__TO DO__
Pictures do not belong in the output. Reproduce exactly the lines from the start of the records through the line with "PI = math.pi".

----

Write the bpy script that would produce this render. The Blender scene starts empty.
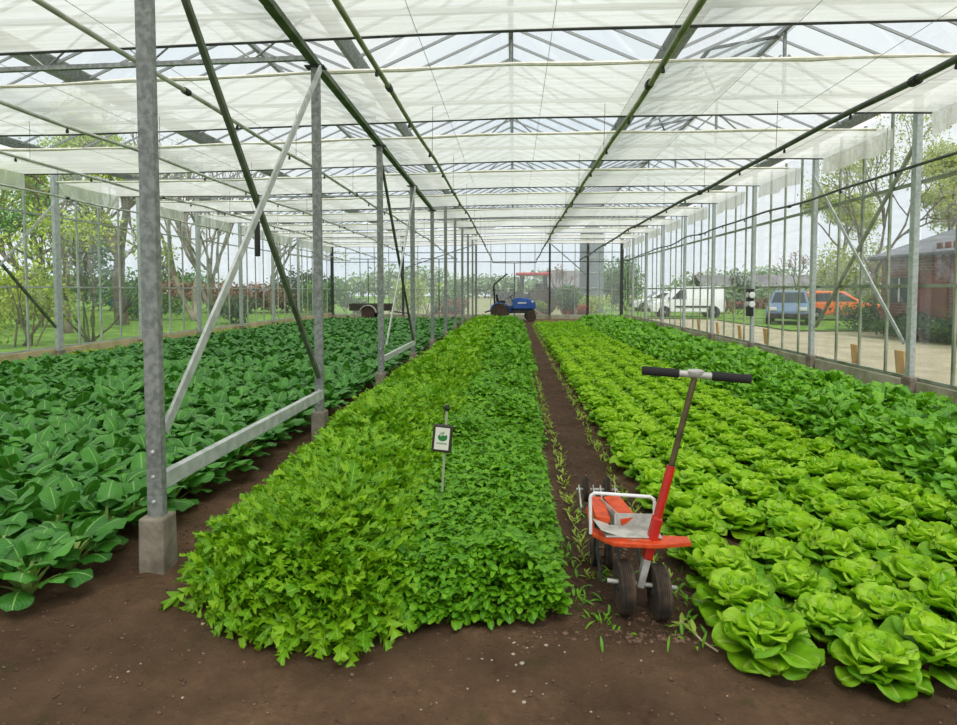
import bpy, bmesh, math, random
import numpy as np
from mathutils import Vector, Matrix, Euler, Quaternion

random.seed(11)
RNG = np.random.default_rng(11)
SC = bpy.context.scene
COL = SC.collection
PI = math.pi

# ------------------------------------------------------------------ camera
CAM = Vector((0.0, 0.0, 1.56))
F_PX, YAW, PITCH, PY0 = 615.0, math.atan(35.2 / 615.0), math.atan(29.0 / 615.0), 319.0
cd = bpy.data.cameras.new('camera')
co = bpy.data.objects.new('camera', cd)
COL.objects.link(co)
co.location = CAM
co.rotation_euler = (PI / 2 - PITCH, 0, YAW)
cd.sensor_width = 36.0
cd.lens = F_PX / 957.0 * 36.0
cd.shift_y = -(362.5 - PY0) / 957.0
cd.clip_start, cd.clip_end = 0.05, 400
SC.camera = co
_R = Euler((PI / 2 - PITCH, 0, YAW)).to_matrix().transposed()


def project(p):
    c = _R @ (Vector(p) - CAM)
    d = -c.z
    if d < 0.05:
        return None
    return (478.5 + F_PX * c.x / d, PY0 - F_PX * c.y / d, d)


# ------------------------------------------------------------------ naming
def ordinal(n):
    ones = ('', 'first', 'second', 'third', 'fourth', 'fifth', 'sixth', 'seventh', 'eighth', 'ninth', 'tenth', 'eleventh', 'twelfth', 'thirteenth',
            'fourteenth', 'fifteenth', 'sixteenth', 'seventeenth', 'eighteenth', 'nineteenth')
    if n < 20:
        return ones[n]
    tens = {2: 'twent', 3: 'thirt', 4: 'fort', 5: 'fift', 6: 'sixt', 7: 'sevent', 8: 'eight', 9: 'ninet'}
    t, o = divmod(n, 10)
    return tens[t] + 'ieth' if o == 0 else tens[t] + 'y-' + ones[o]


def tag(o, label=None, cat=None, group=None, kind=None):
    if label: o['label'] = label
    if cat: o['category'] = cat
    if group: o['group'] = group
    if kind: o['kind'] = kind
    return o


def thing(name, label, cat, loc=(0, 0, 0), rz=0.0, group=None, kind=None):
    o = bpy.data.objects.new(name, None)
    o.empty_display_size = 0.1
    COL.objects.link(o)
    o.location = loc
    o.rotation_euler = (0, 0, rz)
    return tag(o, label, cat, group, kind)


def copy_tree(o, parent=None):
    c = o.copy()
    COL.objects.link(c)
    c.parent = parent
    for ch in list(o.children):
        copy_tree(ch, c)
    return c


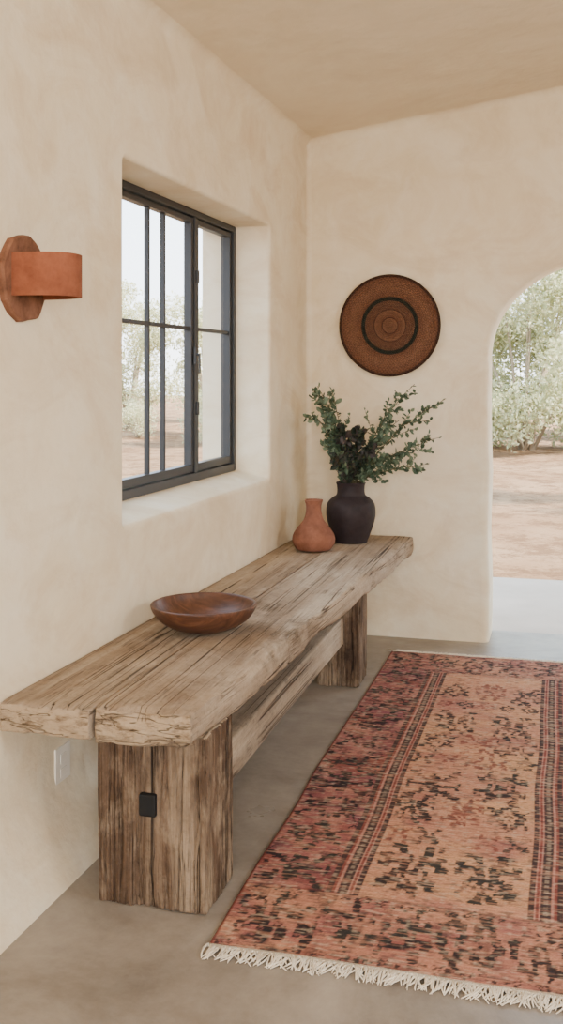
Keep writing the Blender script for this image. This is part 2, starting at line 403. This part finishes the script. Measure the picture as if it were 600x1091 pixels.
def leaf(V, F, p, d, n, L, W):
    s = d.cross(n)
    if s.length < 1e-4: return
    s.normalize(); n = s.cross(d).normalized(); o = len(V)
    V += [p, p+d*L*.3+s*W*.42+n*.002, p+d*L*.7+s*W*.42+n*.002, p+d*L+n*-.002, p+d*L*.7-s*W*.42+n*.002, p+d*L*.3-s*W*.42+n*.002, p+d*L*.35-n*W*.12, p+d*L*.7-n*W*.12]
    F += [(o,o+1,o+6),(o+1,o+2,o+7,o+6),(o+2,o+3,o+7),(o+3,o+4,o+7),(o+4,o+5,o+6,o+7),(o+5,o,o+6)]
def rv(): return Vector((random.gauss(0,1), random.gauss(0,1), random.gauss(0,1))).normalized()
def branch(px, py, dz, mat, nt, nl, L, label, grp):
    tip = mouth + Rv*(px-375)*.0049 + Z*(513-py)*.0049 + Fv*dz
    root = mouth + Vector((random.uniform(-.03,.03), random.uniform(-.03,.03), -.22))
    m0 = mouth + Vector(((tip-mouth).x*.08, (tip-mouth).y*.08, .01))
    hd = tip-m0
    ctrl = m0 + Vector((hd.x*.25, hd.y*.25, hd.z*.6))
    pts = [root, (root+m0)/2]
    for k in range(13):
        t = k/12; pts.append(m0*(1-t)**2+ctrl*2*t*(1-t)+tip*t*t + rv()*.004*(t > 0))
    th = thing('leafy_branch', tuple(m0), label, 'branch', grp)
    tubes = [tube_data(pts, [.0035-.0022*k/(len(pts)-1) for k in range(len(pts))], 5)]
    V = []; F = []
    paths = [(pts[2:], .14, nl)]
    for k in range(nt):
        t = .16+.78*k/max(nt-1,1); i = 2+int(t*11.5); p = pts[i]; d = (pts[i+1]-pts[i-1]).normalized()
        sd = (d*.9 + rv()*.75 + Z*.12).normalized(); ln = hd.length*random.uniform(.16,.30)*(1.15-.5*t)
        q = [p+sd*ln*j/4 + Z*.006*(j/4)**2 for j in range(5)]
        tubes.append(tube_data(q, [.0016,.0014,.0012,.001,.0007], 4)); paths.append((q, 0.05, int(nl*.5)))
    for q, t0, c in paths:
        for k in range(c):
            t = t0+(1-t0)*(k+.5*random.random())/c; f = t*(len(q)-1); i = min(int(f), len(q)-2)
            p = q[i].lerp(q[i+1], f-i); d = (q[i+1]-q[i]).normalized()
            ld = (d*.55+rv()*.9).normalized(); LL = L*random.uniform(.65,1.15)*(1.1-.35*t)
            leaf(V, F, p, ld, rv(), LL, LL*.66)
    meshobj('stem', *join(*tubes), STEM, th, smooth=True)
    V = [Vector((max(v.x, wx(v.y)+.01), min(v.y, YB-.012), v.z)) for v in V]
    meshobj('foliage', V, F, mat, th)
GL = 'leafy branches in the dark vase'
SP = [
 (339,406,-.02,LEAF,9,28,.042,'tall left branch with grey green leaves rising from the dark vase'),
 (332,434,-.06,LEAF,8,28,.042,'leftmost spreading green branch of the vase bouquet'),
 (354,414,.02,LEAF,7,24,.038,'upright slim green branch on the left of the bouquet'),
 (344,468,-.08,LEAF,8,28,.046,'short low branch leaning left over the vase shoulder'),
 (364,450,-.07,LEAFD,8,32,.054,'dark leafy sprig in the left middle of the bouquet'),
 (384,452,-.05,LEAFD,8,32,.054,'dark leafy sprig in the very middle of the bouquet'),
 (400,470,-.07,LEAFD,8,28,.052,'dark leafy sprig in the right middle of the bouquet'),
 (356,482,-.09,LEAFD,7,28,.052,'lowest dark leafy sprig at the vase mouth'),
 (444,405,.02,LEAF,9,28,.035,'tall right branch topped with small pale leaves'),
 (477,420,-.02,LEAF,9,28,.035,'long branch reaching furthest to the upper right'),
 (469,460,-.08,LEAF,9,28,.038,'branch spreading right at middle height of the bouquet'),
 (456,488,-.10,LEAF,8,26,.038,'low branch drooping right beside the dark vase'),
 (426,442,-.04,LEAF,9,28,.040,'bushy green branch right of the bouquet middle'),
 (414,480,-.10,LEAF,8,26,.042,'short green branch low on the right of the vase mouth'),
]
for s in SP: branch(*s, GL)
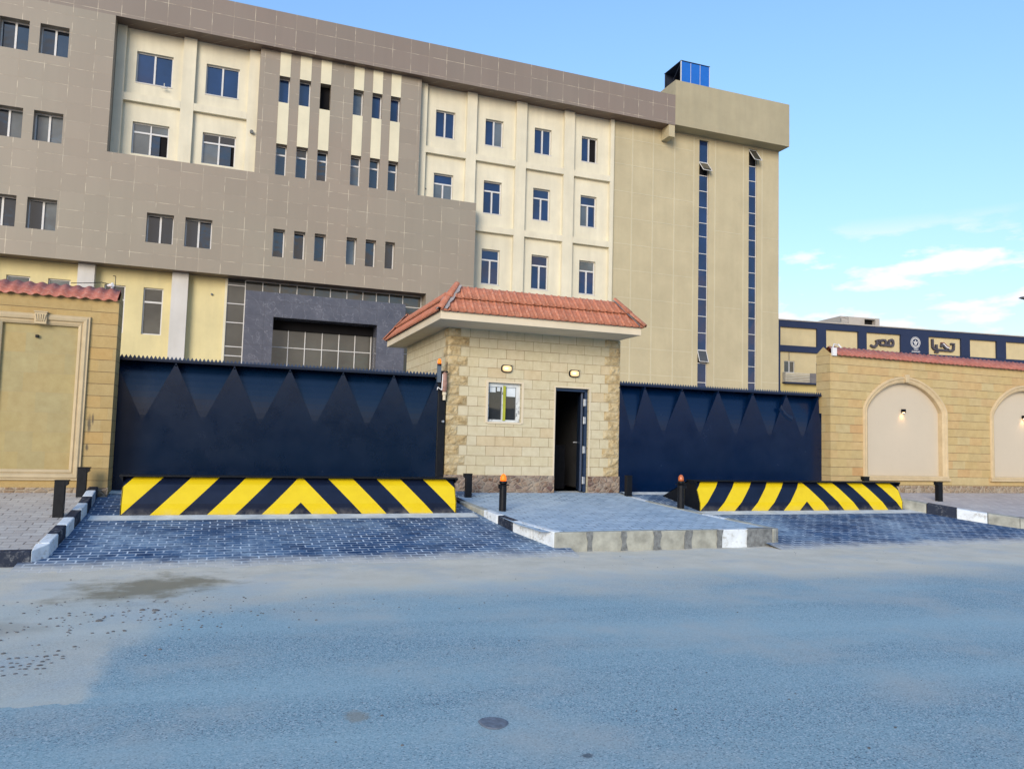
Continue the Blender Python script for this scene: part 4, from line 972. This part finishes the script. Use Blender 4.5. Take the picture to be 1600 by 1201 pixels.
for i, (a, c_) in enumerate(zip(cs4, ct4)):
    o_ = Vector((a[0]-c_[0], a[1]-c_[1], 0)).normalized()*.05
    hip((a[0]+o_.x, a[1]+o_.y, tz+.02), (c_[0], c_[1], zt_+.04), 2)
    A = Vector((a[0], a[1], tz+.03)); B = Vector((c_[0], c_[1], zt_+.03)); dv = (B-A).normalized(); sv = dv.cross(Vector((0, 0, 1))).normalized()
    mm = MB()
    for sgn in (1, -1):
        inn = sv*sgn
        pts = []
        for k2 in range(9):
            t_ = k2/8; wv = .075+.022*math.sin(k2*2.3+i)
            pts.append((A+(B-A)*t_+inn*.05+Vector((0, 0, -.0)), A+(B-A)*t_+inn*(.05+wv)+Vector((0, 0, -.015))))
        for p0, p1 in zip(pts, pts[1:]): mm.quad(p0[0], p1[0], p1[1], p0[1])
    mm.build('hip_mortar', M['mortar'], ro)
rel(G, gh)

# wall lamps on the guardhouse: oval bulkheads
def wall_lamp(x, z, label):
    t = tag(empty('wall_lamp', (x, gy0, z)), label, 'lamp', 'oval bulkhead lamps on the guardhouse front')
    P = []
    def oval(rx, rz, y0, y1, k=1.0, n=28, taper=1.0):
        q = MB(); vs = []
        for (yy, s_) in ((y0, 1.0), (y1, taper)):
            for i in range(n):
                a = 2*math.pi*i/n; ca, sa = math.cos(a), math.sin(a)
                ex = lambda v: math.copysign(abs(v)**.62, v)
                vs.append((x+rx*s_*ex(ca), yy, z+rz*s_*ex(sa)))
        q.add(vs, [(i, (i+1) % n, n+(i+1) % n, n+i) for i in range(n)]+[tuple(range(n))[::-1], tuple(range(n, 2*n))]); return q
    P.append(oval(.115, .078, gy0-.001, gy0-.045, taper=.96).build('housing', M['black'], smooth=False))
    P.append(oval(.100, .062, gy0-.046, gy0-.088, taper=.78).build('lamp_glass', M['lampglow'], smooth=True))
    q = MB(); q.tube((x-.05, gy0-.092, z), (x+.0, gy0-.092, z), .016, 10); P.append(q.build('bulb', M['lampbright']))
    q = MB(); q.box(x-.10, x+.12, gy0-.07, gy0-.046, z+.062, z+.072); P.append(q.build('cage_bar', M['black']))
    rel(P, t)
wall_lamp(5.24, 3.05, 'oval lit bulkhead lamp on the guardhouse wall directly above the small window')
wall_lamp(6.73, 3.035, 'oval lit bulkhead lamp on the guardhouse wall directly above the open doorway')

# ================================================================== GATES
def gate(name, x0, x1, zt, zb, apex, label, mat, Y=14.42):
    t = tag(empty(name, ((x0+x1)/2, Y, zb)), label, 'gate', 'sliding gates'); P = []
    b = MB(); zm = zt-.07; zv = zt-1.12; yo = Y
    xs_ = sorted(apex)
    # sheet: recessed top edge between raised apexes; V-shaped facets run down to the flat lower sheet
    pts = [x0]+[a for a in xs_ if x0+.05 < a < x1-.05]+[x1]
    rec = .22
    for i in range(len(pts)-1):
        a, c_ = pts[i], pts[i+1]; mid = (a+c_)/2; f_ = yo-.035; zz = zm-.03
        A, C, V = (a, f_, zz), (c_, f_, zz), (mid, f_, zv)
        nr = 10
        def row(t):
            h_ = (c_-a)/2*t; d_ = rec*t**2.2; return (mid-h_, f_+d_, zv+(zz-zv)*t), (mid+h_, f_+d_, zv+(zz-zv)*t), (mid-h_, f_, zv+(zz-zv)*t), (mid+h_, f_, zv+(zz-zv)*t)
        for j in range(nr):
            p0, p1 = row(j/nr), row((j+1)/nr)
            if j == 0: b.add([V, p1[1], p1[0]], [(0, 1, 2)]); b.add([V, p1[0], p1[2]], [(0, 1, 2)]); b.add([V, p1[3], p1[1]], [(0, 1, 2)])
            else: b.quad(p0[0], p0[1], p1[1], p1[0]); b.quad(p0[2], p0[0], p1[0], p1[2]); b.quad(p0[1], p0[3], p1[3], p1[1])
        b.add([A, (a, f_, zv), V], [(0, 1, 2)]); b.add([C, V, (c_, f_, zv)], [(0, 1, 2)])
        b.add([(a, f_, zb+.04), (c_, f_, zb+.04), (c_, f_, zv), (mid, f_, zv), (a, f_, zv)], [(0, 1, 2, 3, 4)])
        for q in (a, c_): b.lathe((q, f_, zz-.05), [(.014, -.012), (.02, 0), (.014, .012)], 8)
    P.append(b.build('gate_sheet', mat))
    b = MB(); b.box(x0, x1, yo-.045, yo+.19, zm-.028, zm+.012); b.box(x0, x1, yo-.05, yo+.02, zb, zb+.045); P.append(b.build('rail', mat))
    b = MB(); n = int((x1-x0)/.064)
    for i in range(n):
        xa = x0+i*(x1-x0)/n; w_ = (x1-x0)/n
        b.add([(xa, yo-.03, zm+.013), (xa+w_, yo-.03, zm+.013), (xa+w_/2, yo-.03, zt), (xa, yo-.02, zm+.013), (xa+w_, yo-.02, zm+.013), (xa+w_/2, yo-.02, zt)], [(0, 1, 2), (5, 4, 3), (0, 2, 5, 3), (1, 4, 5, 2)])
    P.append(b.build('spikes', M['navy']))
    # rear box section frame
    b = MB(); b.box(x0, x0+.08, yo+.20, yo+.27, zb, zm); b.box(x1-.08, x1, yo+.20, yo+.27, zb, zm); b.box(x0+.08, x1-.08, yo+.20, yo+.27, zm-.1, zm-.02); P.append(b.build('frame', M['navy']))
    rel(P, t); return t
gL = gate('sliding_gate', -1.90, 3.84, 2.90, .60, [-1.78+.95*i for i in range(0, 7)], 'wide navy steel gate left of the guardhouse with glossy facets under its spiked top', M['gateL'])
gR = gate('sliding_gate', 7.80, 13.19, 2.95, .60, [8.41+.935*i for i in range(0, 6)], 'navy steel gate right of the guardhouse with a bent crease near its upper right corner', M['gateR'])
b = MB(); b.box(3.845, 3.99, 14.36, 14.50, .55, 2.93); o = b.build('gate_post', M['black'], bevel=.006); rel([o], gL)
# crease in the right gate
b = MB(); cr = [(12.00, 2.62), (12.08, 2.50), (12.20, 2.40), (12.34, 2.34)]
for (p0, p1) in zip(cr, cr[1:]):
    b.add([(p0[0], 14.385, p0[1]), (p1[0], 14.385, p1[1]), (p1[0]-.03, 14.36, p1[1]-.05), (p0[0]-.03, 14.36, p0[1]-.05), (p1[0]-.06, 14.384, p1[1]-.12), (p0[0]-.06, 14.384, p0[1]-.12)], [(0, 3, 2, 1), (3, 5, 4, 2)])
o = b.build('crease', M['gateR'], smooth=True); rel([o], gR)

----

__TASK SOLUTION__
Write the bpy script that would produce this render. The Blender scene starts empty.
import bpy, bmesh, math, random
import numpy as np
from mathutils import Vector, Matrix, Euler, Quaternion

random.seed(11)
RNG = np.random.default_rng(11)
SC = bpy.context.scene
COL = SC.collection
PI = math.pi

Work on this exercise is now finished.